Come accennavo, il rapporto con la politica oggi è molto più difficile da costruire. Sono cambiati i tipi di interlocuzione, ora il sistema apartitico assume un ruolo centrale in Italia come allocazione. C’è poi un potere più tecnico, l’interlocuzione delle ong dall’essere con i partiti è ora divenuti con gli uffici, più tecnici, che però comportano rapporti diversi: prima era molto più facile e immediato discutere dei contenuti, oltre che dei mezzi, mentre ora metodi di finanziamento arrivano attraverso bandi, e per le attività supportare non cambia solo il soggetto, ma anche le tematiche, dove a volte le ong diventano quasi dei sindacati per i loro lavoratori.
Qual è secondo questo studio il futuro possibile delle ong in Italia?

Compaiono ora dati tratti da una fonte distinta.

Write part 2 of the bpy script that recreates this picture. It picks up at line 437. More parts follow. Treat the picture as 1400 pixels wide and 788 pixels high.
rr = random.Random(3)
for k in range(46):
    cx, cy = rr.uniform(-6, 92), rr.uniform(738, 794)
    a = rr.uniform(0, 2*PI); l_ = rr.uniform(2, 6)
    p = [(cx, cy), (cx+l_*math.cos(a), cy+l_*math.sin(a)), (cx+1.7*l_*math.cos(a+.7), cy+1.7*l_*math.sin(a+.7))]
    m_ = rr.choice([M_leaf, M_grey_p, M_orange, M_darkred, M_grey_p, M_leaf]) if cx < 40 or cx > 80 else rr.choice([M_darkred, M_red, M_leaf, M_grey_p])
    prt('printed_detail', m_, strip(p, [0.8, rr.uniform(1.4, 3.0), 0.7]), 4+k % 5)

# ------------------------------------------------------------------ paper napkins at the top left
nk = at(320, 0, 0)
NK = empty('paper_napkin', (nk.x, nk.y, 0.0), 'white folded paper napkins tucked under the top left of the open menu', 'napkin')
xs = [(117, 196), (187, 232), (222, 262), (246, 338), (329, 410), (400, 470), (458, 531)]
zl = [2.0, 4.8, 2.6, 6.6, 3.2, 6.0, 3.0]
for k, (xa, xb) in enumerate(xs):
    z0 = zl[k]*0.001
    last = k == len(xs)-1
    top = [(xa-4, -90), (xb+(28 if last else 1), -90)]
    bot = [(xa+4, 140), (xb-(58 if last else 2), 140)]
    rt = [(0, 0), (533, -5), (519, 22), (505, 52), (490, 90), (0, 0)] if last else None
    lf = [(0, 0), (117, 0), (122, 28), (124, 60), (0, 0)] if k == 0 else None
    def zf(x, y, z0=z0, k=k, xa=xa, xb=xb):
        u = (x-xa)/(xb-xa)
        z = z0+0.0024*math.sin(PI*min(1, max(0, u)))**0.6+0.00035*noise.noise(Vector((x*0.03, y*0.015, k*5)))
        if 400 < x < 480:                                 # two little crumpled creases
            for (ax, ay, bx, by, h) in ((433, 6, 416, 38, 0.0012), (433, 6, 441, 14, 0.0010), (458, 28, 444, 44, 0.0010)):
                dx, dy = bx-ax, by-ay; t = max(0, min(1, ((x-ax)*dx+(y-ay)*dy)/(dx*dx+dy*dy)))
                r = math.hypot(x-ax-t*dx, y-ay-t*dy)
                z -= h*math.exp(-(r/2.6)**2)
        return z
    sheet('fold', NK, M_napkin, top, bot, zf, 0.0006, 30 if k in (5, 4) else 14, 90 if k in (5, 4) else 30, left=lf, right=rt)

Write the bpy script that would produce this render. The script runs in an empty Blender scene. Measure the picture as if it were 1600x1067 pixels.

Una domanda che mi sono fatto anch’io, e dopo questa analisi sono andato a indagare nella disfunzionalità del sistema, gli aspetti anche coattivi, tracciando al di là delle dinamiche le strategie che possono mettersi in campo per contrastare queste problematiche. Una su tutte, rifondare il ruolo dell’associazionismo, ripartire dalla consapevolezza prima di tutto delle associazioni, enti formati da persone. Un punto da cui ripartire per ricostruire la base sociale di chi li supporta, le competenze che mettono, riscoprire la società civile in quanto tale. In altre parole ripartire dalle radici, per ricordare da dove vengono queste esperienze, e per portare nuova forza, e un nuovo posizionamento.